There was also spice. At Lord’s, where Gill twice received an on-field massage that irritated the England players, the Indian captain responded by turning on Zac Crawley, who wasted time shamefully when England came out to bat. ‘Grow some balls’, he told the opening batsman. We’ve come a long way from Wellington and the Corsican bandit.

Throughout the series there was a lot of snarling, and the kind of pouting more commonly displayed by tarts in Old Compton Street. But the players came together when the curtain was finally lowered. They knew they had given everything to the cause, and that cause, as Arnold Bennett wrote of Denry Machin in The Card, is cheering us all up.
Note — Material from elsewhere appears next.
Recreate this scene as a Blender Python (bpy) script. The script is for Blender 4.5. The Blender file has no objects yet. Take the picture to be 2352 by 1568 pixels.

A great series of cricket ends with the teams standing on level ground, as they did on the first morning of the first Test, on 20 June. There have been casualties along the way. Poor Woakes will probably never play Test cricket again, and Stokes’s fitness remains a matter for concern ahead of the tour of Australia, which begins in November.

The Tests were shoehorned into seven weeks because August has been cleared for the ghastly whack-it competition called The Hundred, which the England Cricket Board introduced five years ago to provide funds for the coffers. They’ve got the money now, thanks to the Indian franchises who seek global domination, but nobody who watches a game in the next month will remember a single ball.

We shall recall the Test series that has just ended, though. It was a cracker. And two Tests each was just right, as all proper cricket-lovers will confirm.